Songs to Revolt By (in Maine, New Hampshire and Vermont)

I got a notice this week from Jeff Pascoe over in Vermont that the Act 60 website has added an “Act 60 Song.” Act 60 is the new school funding law with a state property tax that Vermont finds revolting, just as Maine did over 20 years ago.

A good revolt needs a song. Remember Yankee Doodle? Well, in Maine in 1976 we produced a song during our state property tax battle too. We had it recorded at Noel Paul Stookey’s studio in Blue Hill (Paul of Peter, Paul and Mary), and he provided the music mix. In fact, we had written two songs, because we produced a two-sided, 45 rpm record with a dust jacket that explained what all the fuss was about. Those words, written by a talented wordsmith in the cause, stir my blood still. Here’s an excerpt, and I think they will find sympathy today in the hearts of Yankees in Maine, New Hampshire and Vermont:

“We’re tired of lawmakers who compromise principle for the sake of expediency; whose favorite phrase is: “let’s be realistic. This is the best you can expect”; who think we elected them to do their will rather than ours; who plead for our votes and our trust, only to become our adversaries and force our constant vigilance; who set one group against another for political gain; whose only answer to managing the business of government is to raise taxes; and who allow the State House peddlers to write their bills and determine their votes.
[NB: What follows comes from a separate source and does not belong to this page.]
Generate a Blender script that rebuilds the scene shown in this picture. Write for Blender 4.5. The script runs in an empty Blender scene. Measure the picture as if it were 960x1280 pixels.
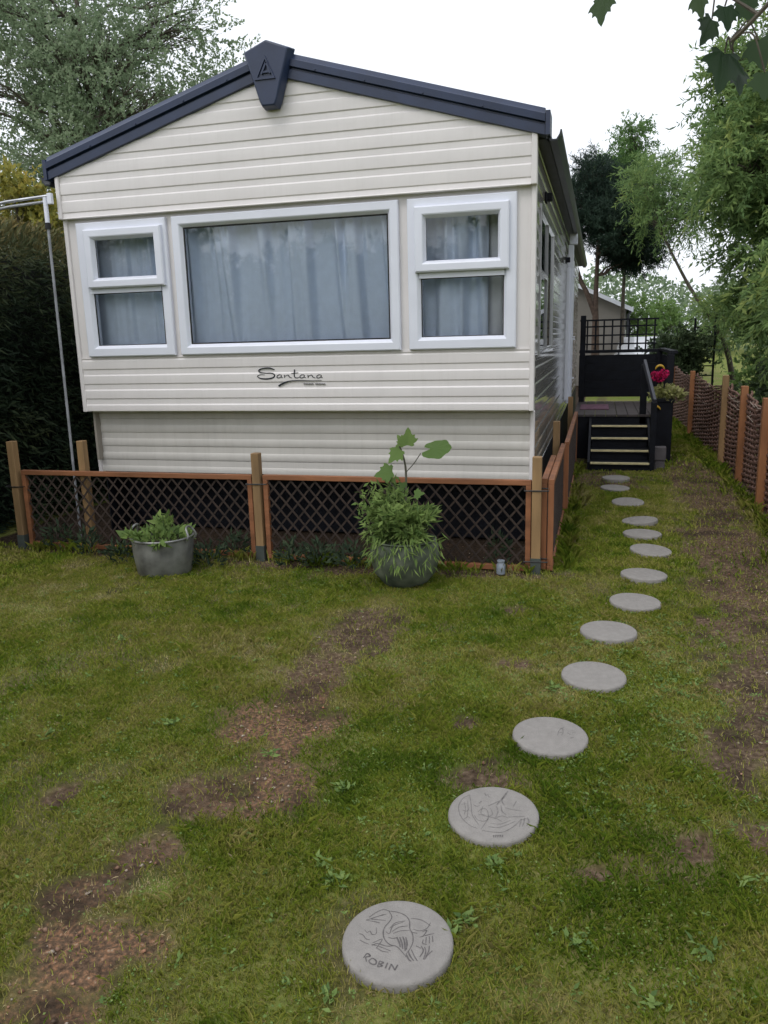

“We’re tired of faceless scheming bureaucrats, to whom neatness and order, size and efficiency, are more important than freedom; whose ignorance of the real world is exceeded only by the magnitude of their egos; who often don’t know what they’re supposed to be doing and seldom have the management ability to do whatever it is anyway; who long for the day when the “professionals” will run it all, but who hide behind the nearest elected skirt when the heat’s on; and who have nothing but contempt for what the People have told them in a public vote.

“Yes, we’re all tired of it. But someone once said that wars are won, not by the strongest or bravest, but by those with the stamina and conviction to last until the other side has quit.

“All of which is by way of explaining what the songs on the enclosed recording are trying to say. Neither may replace Yankee Doodle or Over There as American folk music, but they tell the world what many ordinary Mainers are thinking these days.”

About 250 records were mailed from the Castine Town Office to every Maine legislator, the Governor, the Attorney General, the Commissioner of Education, and every radio and television station. But I only heard it played once on the radio. The teacher’s union couldn’t stand it. They knew they were major beneficiaries of the tax, so they were hanging on to it for dear life. Immediately their attorney sent a notice to every radio station that if they dared to play either song, they would have to read the union’s dry, lengthy statement each time it was played.

The teachers’ union response killed the songs dead. What station wants to get into that kind of cat fight? Only one, and it was out of my range of hearing. A radio station way down east in Washington County played the song first thing in the morning and at sign-off at night just before the national anthem, and several times in between. Each time they read the whining, prepared statement from the union.

New Hampshire is facing a state property tax as a possible response to a court decision. If the NH legislature ever enacts one, I wonder what their Granite State song of revolution will sound like? If it would help, I could send over one of our records from 1976. After all, the issue is still fresh so the words don’t need to be changed, and thanks to the internet, no teacher’s union will be able to drive it off the air!